== WORK TO COMPLETE ==
From the listing that follows, output everything exactly except the pictures.

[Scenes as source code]
+-------+
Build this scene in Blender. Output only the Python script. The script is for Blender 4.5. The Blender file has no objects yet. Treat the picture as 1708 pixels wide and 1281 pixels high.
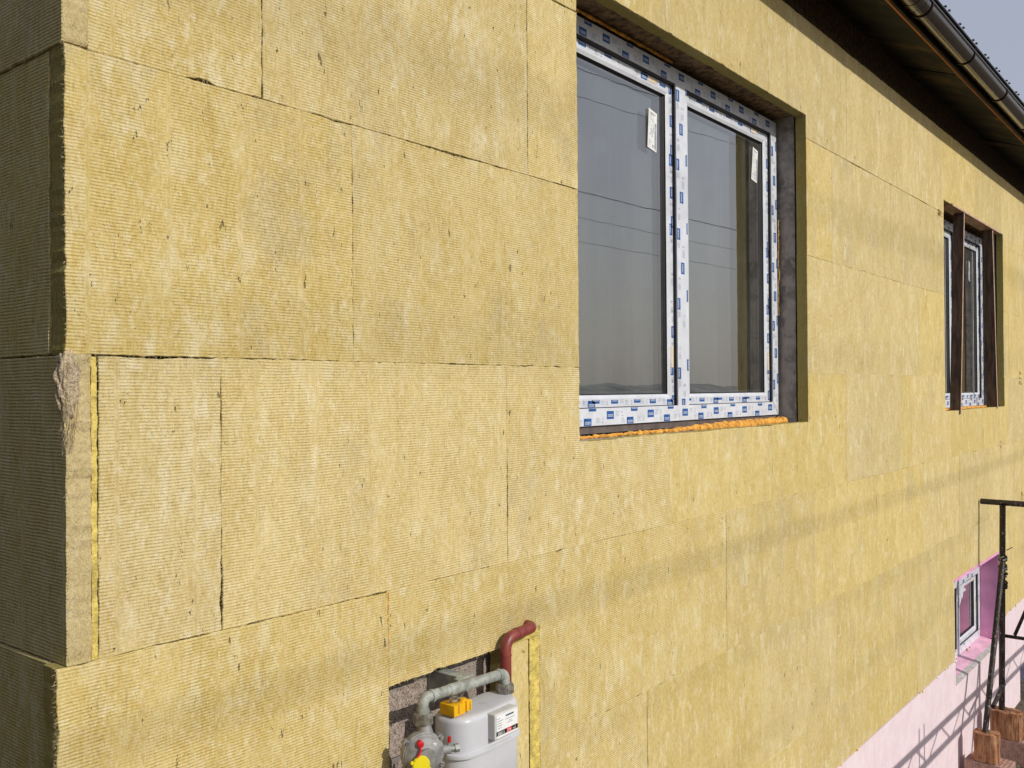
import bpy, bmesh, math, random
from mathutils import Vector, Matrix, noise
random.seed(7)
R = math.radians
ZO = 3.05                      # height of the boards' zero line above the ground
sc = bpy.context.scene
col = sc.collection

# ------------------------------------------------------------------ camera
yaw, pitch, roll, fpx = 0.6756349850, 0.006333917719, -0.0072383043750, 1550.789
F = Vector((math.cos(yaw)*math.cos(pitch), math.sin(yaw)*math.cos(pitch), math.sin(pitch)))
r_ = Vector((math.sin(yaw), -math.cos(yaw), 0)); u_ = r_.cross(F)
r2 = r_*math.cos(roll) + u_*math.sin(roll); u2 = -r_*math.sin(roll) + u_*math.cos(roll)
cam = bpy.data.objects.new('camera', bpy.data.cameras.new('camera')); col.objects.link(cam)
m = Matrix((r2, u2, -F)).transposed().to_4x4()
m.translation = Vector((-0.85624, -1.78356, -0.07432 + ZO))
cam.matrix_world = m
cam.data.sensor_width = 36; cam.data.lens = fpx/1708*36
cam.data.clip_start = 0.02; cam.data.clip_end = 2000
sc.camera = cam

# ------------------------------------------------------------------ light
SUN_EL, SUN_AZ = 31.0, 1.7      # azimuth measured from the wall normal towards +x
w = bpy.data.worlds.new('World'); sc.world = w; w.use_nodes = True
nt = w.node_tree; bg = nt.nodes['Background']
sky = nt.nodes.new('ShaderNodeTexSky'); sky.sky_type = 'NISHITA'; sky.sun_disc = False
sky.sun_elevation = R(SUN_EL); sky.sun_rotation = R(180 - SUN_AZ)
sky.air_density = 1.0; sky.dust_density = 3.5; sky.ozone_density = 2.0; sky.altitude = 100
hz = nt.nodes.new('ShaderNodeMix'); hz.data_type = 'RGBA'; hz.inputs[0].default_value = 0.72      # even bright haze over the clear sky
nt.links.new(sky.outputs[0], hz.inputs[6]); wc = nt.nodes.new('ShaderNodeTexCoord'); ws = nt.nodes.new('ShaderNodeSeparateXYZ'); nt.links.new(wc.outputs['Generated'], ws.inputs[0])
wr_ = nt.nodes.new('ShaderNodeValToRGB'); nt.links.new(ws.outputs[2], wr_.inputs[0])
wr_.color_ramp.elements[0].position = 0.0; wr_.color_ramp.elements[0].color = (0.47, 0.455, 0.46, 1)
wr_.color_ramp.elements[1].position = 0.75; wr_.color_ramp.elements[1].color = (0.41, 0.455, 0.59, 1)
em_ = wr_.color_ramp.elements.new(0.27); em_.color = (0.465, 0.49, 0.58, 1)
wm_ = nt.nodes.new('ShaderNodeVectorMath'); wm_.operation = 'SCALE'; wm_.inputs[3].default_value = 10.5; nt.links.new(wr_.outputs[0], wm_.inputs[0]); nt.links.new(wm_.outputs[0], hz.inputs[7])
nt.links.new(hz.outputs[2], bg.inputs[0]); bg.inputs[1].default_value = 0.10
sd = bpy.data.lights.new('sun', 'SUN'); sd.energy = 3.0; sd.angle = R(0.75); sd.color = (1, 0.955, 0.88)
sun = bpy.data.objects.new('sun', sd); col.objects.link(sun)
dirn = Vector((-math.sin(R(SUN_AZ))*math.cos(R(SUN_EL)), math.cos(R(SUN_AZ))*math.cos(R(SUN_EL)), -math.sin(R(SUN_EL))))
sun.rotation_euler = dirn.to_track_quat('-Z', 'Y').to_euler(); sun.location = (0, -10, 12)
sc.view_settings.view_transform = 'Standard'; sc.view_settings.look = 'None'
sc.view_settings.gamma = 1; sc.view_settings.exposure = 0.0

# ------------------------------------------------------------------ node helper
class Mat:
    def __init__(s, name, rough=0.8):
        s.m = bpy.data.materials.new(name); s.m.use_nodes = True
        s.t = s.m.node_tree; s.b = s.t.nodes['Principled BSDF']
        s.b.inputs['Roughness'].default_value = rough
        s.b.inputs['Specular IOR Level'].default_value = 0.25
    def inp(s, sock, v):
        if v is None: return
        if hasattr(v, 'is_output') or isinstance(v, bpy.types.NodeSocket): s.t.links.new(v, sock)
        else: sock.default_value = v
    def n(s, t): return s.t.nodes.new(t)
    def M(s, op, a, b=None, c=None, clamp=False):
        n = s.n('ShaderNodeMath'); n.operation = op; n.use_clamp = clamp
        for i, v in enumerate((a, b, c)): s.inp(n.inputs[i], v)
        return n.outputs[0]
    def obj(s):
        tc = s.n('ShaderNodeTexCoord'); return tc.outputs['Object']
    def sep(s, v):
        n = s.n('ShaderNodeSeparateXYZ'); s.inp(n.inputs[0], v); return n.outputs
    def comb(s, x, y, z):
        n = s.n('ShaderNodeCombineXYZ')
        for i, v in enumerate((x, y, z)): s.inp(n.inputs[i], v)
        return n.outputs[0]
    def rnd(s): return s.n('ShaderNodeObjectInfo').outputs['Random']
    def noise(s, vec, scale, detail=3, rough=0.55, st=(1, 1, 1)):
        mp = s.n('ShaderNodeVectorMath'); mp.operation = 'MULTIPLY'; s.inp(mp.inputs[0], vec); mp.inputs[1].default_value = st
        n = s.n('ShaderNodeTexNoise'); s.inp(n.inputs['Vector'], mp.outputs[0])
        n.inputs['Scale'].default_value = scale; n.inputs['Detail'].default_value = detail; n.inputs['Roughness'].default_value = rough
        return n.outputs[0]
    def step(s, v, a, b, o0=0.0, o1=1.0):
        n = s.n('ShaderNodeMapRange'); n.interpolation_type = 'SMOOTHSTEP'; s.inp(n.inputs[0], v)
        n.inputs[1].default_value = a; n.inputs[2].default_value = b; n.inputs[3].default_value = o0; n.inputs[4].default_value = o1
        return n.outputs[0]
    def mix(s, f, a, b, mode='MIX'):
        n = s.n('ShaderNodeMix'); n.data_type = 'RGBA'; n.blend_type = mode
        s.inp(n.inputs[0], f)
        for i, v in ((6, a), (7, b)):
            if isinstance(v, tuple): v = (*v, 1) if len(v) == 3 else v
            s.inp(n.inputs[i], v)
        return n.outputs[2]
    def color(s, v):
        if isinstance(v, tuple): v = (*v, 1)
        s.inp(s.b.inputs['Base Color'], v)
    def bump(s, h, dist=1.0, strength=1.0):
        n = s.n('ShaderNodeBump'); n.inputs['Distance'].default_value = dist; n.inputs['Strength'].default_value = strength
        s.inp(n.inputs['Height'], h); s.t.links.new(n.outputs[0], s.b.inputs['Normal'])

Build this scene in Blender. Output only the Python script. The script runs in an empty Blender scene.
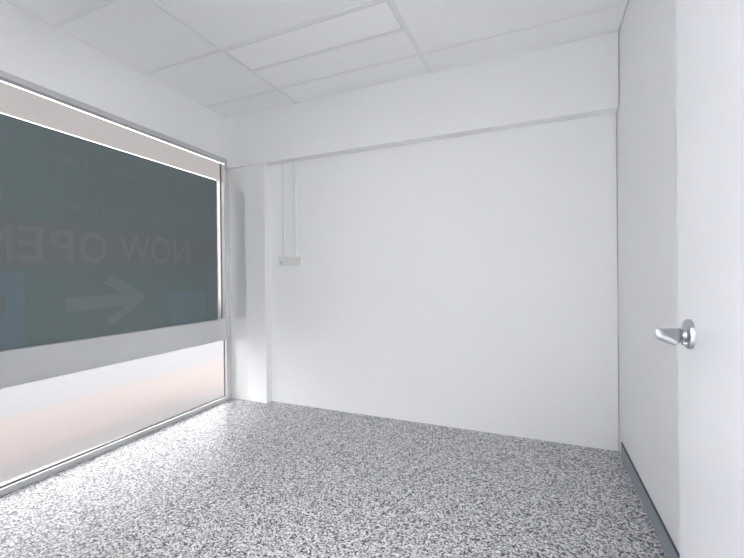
+-------+
== RIGHT ANSWER ==
Build this scene in Blender. Output only the Python script. The script is for Blender 4.5. The Blender file has no objects yet. Treat the picture as 1708 pixels wide and 1281 pixels high.
import bpy, bmesh, math, random
from mathutils import Vector, Matrix, noise
random.seed(7)
R = math.radians
ZO = 3.05                      # height of the boards' zero line above the ground
sc = bpy.context.scene
col = sc.collection

# ------------------------------------------------------------------ camera
yaw, pitch, roll, fpx = 0.6756349850, 0.006333917719, -0.0072383043750, 1550.789
F = Vector((math.cos(yaw)*math.cos(pitch), math.sin(yaw)*math.cos(pitch), math.sin(pitch)))
r_ = Vector((math.sin(yaw), -math.cos(yaw), 0)); u_ = r_.cross(F)
r2 = r_*math.cos(roll) + u_*math.sin(roll); u2 = -r_*math.sin(roll) + u_*math.cos(roll)
cam = bpy.data.objects.new('camera', bpy.data.cameras.new('camera')); col.objects.link(cam)
m = Matrix((r2, u2, -F)).transposed().to_4x4()
m.translation = Vector((-0.85624, -1.78356, -0.07432 + ZO))
cam.matrix_world = m
cam.data.sensor_width = 36; cam.data.lens = fpx/1708*36
cam.data.clip_start = 0.02; cam.data.clip_end = 2000
sc.camera = cam

# ------------------------------------------------------------------ light
SUN_EL, SUN_AZ = 31.0, 1.7      # azimuth measured from the wall normal towards +x
w = bpy.data.worlds.new('World'); sc.world = w; w.use_nodes = True
nt = w.node_tree; bg = nt.nodes['Background']
sky = nt.nodes.new('ShaderNodeTexSky'); sky.sky_type = 'NISHITA'; sky.sun_disc = False
sky.sun_elevation = R(SUN_EL); sky.sun_rotation = R(180 - SUN_AZ)
sky.air_density = 1.0; sky.dust_density = 3.5; sky.ozone_density = 2.0; sky.altitude = 100
hz = nt.nodes.new('ShaderNodeMix'); hz.data_type = 'RGBA'; hz.inputs[0].default_value = 0.72      # even bright haze over the clear sky
nt.links.new(sky.outputs[0], hz.inputs[6]); wc = nt.nodes.new('ShaderNodeTexCoord'); ws = nt.nodes.new('ShaderNodeSeparateXYZ'); nt.links.new(wc.outputs['Generated'], ws.inputs[0])
wr_ = nt.nodes.new('ShaderNodeValToRGB'); nt.links.new(ws.outputs[2], wr_.inputs[0])
wr_.color_ramp.elements[0].position = 0.0; wr_.color_ramp.elements[0].color = (0.47, 0.455, 0.46, 1)
wr_.color_ramp.elements[1].position = 0.75; wr_.color_ramp.elements[1].color = (0.41, 0.455, 0.59, 1)
em_ = wr_.color_ramp.elements.new(0.27); em_.color = (0.465, 0.49, 0.58, 1)
wm_ = nt.nodes.new('ShaderNodeVectorMath'); wm_.operation = 'SCALE'; wm_.inputs[3].default_value = 10.5; nt.links.new(wr_.outputs[0], wm_.inputs[0]); nt.links.new(wm_.outputs[0], hz.inputs[7])
nt.links.new(hz.outputs[2], bg.inputs[0]); bg.inputs[1].default_value = 0.10
sd = bpy.data.lights.new('sun', 'SUN'); sd.energy = 3.0; sd.angle = R(0.75); sd.color = (1, 0.955, 0.88)
sun = bpy.data.objects.new('sun', sd); col.objects.link(sun)
dirn = Vector((-math.sin(R(SUN_AZ))*math.cos(R(SUN_EL)), math.cos(R(SUN_AZ))*math.cos(R(SUN_EL)), -math.sin(R(SUN_EL))))
sun.rotation_euler = dirn.to_track_quat('-Z', 'Y').to_euler(); sun.location = (0, -10, 12)
sc.view_settings.view_transform = 'Standard'; sc.view_settings.look = 'None'
sc.view_settings.gamma = 1; sc.view_settings.exposure = 0.0

# ------------------------------------------------------------------ node helper
class Mat:
    def __init__(s, name, rough=0.8):
        s.m = bpy.data.materials.new(name); s.m.use_nodes = True
        s.t = s.m.node_tree; s.b = s.t.nodes['Principled BSDF']
        s.b.inputs['Roughness'].default_value = rough
        s.b.inputs['Specular IOR Level'].default_value = 0.25
    def inp(s, sock, v):
        if v is None: return
        if hasattr(v, 'is_output') or isinstance(v, bpy.types.NodeSocket): s.t.links.new(v, sock)
        else: sock.default_value = v
    def n(s, t): return s.t.nodes.new(t)
    def M(s, op, a, b=None, c=None, clamp=False):
        n = s.n('ShaderNodeMath'); n.operation = op; n.use_clamp = clamp
        for i, v in enumerate((a, b, c)): s.inp(n.inputs[i], v)
        return n.outputs[0]
    def obj(s):
        tc = s.n('ShaderNodeTexCoord'); return tc.outputs['Object']
    def sep(s, v):
        n = s.n('ShaderNodeSeparateXYZ'); s.inp(n.inputs[0], v); return n.outputs
    def comb(s, x, y, z):
        n = s.n('ShaderNodeCombineXYZ')
        for i, v in enumerate((x, y, z)): s.inp(n.inputs[i], v)
        return n.outputs[0]
    def rnd(s): return s.n('ShaderNodeObjectInfo').outputs['Random']
    def noise(s, vec, scale, detail=3, rough=0.55, st=(1, 1, 1)):
        mp = s.n('ShaderNodeVectorMath'); mp.operation = 'MULTIPLY'; s.inp(mp.inputs[0], vec); mp.inputs[1].default_value = st
        n = s.n('ShaderNodeTexNoise'); s.inp(n.inputs['Vector'], mp.outputs[0])
        n.inputs['Scale'].default_value = scale; n.inputs['Detail'].default_value = detail; n.inputs['Roughness'].default_value = rough
        return n.outputs[0]
    def step(s, v, a, b, o0=0.0, o1=1.0):
        n = s.n('ShaderNodeMapRange'); n.interpolation_type = 'SMOOTHSTEP'; s.inp(n.inputs[0], v)
        n.inputs[1].default_value = a; n.inputs[2].default_value = b; n.inputs[3].default_value = o0; n.inputs[4].default_value = o1
        return n.outputs[0]
    def mix(s, f, a, b, mode='MIX'):
        n = s.n('ShaderNodeMix'); n.data_type = 'RGBA'; n.blend_type = mode
        s.inp(n.inputs[0], f)
        for i, v in ((6, a), (7, b)):
            if isinstance(v, tuple): v = (*v, 1) if len(v) == 3 else v
            s.inp(n.inputs[i], v)
        return n.outputs[2]
    def color(s, v):
        if isinstance(v, tuple): v = (*v, 1)
        s.inp(s.b.inputs['Base Color'], v)
    def bump(s, h, dist=1.0, strength=1.0):
        n = s.n('ShaderNodeBump'); n.inputs['Distance'].default_value = dist; n.inputs['Strength'].default_value = strength
        s.inp(n.inputs['Height'], h); s.t.links.new(n.outputs[0], s.b.inputs['Normal'])

Build this scene in Blender. Output only the Python script. The script runs in an empty Blender scene.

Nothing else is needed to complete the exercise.